**Exercise:** Write out all lines holding the word "objects".

**Data extract:**
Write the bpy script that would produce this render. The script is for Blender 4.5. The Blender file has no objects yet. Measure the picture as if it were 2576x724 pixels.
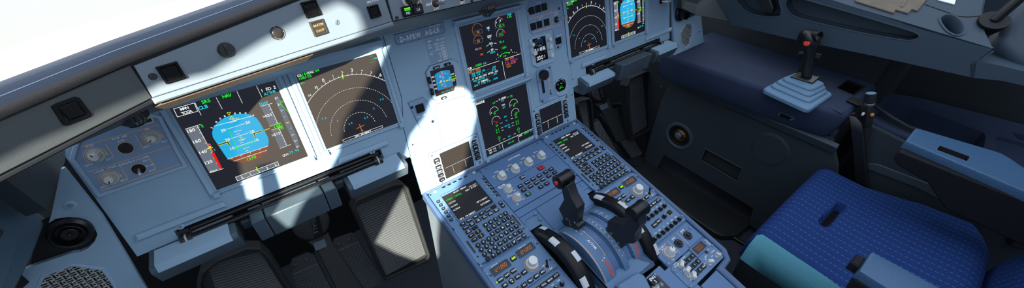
import bpy, bmesh, math, random
from mathutils import Vector, Matrix
from mathutils.geometry import tessellate_polygon
random.seed(7)
SC = bpy.context.scene
COL = SC.collection
PI = math.pi
# ------------------------------------------------------------------ camera (solved from the panel geometry)
FPX = 961.23
CAMP = Vector((-0.52190169, -0.71666235, 1.23774288))
RC = Matrix(((0.789739942, -0.613440482, 0.000140097),
             (-0.374645594, -0.482498127, -0.791729901),
             (0.485746769, 0.625209031, -0.6108713)))
def ray(x, y):
    return RC.transposed() @ Vector(((x - 1288) / FPX, (y - 362) / FPX, 1.0))
def hit(x, y, O, N):
    d = ray(x, y)
    return CAMP + d * ((O - CAMP).dot(N) / d.dot(N))
def atz(x, y, z): return hit(x, y, Vector((0, 0, z)), Vector((0, 0, 1)))
def aty(x, y, v): return hit(x, y, Vector((0, v, 0)), Vector((0, 1, 0)))
def atx(x, y, v): return hit(x, y, Vector((v, 0, 0)), Vector((1, 0, 0)))
cam = bpy.data.cameras.new('camera'); camo = bpy.data.objects.new('camera', cam); COL.objects.link(camo)
cam.sensor_width = 36.0; cam.lens = 36.0 * FPX / 2576; cam.clip_start = 0.01; cam.clip_end = 200
m = Matrix((RC[0], -RC[1], -RC[2])).transposed().to_4x4(); m.translation = CAMP
camo.matrix_world = m
SC.camera = camo

class Fr:
    """a flat working plane: origin, right, up and the normal towards the viewer"""
    def __init__(s, O, U, V):
        s.O = Vector(O); s.U = Vector(U).normalized(); s.V = Vector(V).normalized(); s.N = s.U.cross(s.V)
        s.M = Matrix((s.U, s.V, s.N)).transposed().to_4x4(); s.M.translation = s.O
    def px(s, x, y, h=0.0):
        q = hit(x, y, s.O + s.N * h, s.N) - s.O
        return (q.dot(s.U), q.dot(s.V))
    def loc(s, P):
        q = Vector(P) - s.O
        return (q.dot(s.U), q.dot(s.V), q.dot(s.N))
def zz(fr, x0, y0, sc):
    return lambda a, b, h=0.0: fr.px(x0 + a / sc, y0 + b / sc, h)
W = Fr((0, 0, 0), (1, 0, 0), (0, 1, 0))
al = math.radians(-15.5305)
M = Fr((0, 0, .65), (1, 0, 0), (0, -math.sin(al), math.cos(al)))          # instrument panel
P = Fr((0, -.14606358, .51829446), (1, 0, 0), (0, .98067661, .19563583))  # pedestal top
t14 = math.radians(14)
GB = Vector((-.621, -.136, 1.0)); GA = Vector((-.283, -.070, 1.0))
def tilted(A, B, t=t14):
    U = (B - A).normalized(); F = Vector((0, 0, 1)).cross(U)
    return Fr(A, U, F * math.sin(t) + Vector((0, 0, 1)) * math.cos(t))
G = tilted(GB, GA)                                                          # left glareshield face
E_ = Fr(GA, (1, 0, 0), (0, math.sin(t14), math.cos(t14)))                   # centre glareshield face
GC = atz(0, 440, 1.0)
GL = tilted(GC, GB, math.radians(14))                                       # glareshield end face
SPK = Fr((-.81, -.018, .6), (1, 0, 0), (0, .16, 1))                         # left speaker panel
SPR = Fr((.81, -.018, .6), (1, 0, 0), (0, .16, 1))
SD_ = Fr((.87, 0, 0), (0, -1, 0), (0, 0, 1))                                # right foot-well side panel

# ------------------------------------------------------------------ materials
def lin(c):
    c /= 255.0
    return c / 12.92 if c <= .04045 else ((c + .055) / 1.055) ** 2.4
def rgb(h):
    return (lin(int(h[0:2], 16)), lin(int(h[2:4], 16)), lin(int(h[4:6], 16)), 1)
MATS = {}
def mat(name, col, rough=.5, metal=0.0, bump=0.0, bscale=200.0, var=0.0, vscale=8.0, spec=.5, emit=None, es=1.0, coat=0.0):
    m = bpy.data.materials.new(name); m.use_nodes = True
    nt = m.node_tree; b = nt.nodes['Principled BSDF']
    c = rgb(col) if isinstance(col, str) else col
    b.inputs['Base Color'].default_value = c
    b.inputs['Roughness'].default_value = rough; b.inputs['Metallic'].default_value = metal
    b.inputs['Specular IOR Level'].default_value = spec
    b.inputs['Coat Weight'].default_value = coat
    if emit:
        b.inputs['Emission Color'].default_value = rgb(emit) if isinstance(emit, str) else emit
        b.inputs['Emission Strength'].default_value = es
    if bump or var:
        tc = nt.nodes.new('ShaderNodeTexCoord')
    if bump:
        n = nt.nodes.new('ShaderNodeTexNoise'); n.inputs['Scale'].default_value = bscale; n.inputs['Detail'].default_value = 4
        bp = nt.nodes.new('ShaderNodeBump'); bp.inputs['Strength'].default_value = bump; bp.inputs['Distance'].default_value = .002
        nt.links.new(tc.outputs['Object'], n.inputs['Vector']); nt.links.new(n.outputs['Fac'], bp.inputs['Height'])
        nt.links.new(bp.outputs['Normal'], b.inputs['Normal'])
    if var:
        n2 = nt.nodes.new('ShaderNodeTexNoise'); n2.inputs['Scale'].default_value = vscale; n2.inputs['Detail'].default_value = 6
        mx = nt.nodes.new('ShaderNodeMix'); mx.data_type = 'RGBA'
        mx.inputs['A'].default_value = tuple(v * (1 - var) for v in c[:3]) + (1,)
        mx.inputs['B'].default_value = tuple(min(1, v * (1 + var)) for v in c[:3]) + (1,)
        nt.links.new(tc.outputs['Object'], n2.inputs['Vector']); nt.links.new(n2.outputs['Fac'], mx.inputs['Factor'])
        nt.links.new(mx.outputs['Result'], b.inputs['Base Color'])
    MATS[name] = m
    return name
mat('panel_paint', '8ba9c0', .55, bump=.06, bscale=900, var=.08, vscale=14)
mat('panel_paint_light', '94b0c8', .5, bump=.06, bscale=900, var=.06, vscale=14)
mat('panel_plate', '7c97b6', .55, bump=.04, bscale=900, var=.05)
mat('pedestal_skylit', '547599', .5, bump=.06, bscale=900, var=.1, vscale=16)  # panel paint made bluer, sky light from above put into the colour
mat('pedestal_plate_skylit', '4f7099', .5, bump=.05, bscale=900, var=.06, vscale=16)  # pedestal plates, with the same blue sky light in their tint
mat('pedestal_rim', '465f82', .5, bump=.1, bscale=400, var=.25, vscale=12)
mat('pedestal_side', '6a7680', .6, bump=.1, bscale=300, var=.1)
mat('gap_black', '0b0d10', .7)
mat('black_plastic', '1a1c20', .36, bump=.04, bscale=600)
mat('black_key', '16181d', .5, spec=.3)
mat('black_matte', '08090b', .65, spec=.15)
mat('copper', 'b0764a', .35, metal=.6)
mat('black_gloss', '0d0e11', .42, spec=.3)
mat('black_metal', '121316', .32, metal=.25)
mat('dark_rubber', '14171a', .65, bump=.15, bscale=250, var=.15)
mat('pedal_ridge', '3b3f43', .55, var=.15)
mat('brown_leather', '5b4e42', .6, bump=.2, bscale=300, var=.15, vscale=20)
mat('brow_leather', '4b4641', .62, bump=.25, bscale=260, var=.12, vscale=20)
mat('blue_leather', '313f52', .5, bump=.25, bscale=240, var=.1, vscale=20)
mat('seam_white', '9fb0c4', .6)
mat('glare_shaded', '636f79', .5, bump=.06, bscale=900, var=.06, vscale=14)  # panel paint darkened, shade near the windows put into the colour
mat('rest_paint', '45545f', .55, bump=.08, bscale=500, var=.08, vscale=20)
mat('ledge_lit_copy', '42586b', .6, bump=.08, bscale=700, var=.05)  # lighter copy of the ledge paint, left-side light put into the colour
mat('side_ledge', '30414f', .6, bump=.08, bscale=700, var=.05)
mat('glare_dark', '343a3d', .7, bump=.1, bscale=700)
mat('underside', '4a525a', .55, bump=.1, bscale=400)
mat('console_leather', '28344b', .75, spec=.25, bump=.3, bscale=220, var=.22, vscale=14)
mat('lining_dark', '27323a', .7, bump=.15, bscale=500, var=.1)
mat('lining_edge', '3a4650', .6)
mat('ledge_paint', '5c7d98', .6, bump=.08, bscale=700, var=.05)
mat('wall_dark', '20282e', .75, bump=.1, bscale=300)
mat('knob_white', 'd0d2cf', .45)
mat('knob_grey', 'b4b6b2', .5, var=.12, vscale=60)
mat('metal', 'c6ccd2', .3, metal=.5)
mat('screw_metal', '7c8894', .35, metal=.6)
mat('screw_dark', '2c333b', .4, metal=.5)
mat('paint_white', 'eef3f5', .6)
mat('paint_orange', 'f6b276', .6)
mat('paint_red', 'f04a34', .6)
mat('tape_grey', 'c3c8cc', .7, bump=.2, bscale=500)
mat('red_button', 'e0322c', .4)
mat('red_guard', 'a8283a', .5)
mat('amber_lens', 'e08a3c', .4)
mat('plate_placard', '7f9bb6', .5)
mat('caution_face', '2c2824', .35)
mat('caution_text', 'a07c38', .5)
mat('screen', '24201c', .28, emit=(.0045, .0058, .0125, 1), es=1.0, spec=.35)
mat('lcd_blue', '0a1626', .3, emit=(.004, .012, .035, 1))
mat('seg_black', '0a0a0c', .3)
for n, c, s in (('e_white', 'f4f6f6', 1.0), ('e_green', '1df02c', 1.0), ('e_cyan', '22d8e6', 1.0), ('e_amber', 'd0772a', 1.0),
                ('e_yellow', 'ecec1c', 1.0), ('e_magenta', 'c63ad0', 1.0), ('e_red', 'f01c1c', 1.0), ('e_grey', '6c7480', 1.0),
                ('e_sky', '2ab2e6', 1.0), ('e_ground', '8f482a', 1.0), ('e_seg', 'd87e26', 1.0), ('e_lime', 'b8f020', 1.1), ('e_dim', '80838c', .9),
                ('e_sky_small', '2c8fc8', .9), ('e_seg_dim', 'c86a30', .8), ('e_blue', '2450a8', .8)):
    mat(n, (0, 0, 0, 1), .6, emit=c, es=s, spec=.1)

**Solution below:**
Write the bpy script that would produce this render. The script is for Blender 4.5. The Blender file has no objects yet. Measure the picture as if it were 2576x724 pixels.
cam = bpy.data.cameras.new('camera'); camo = bpy.data.objects.new('camera', cam); COL.objects.link(camo)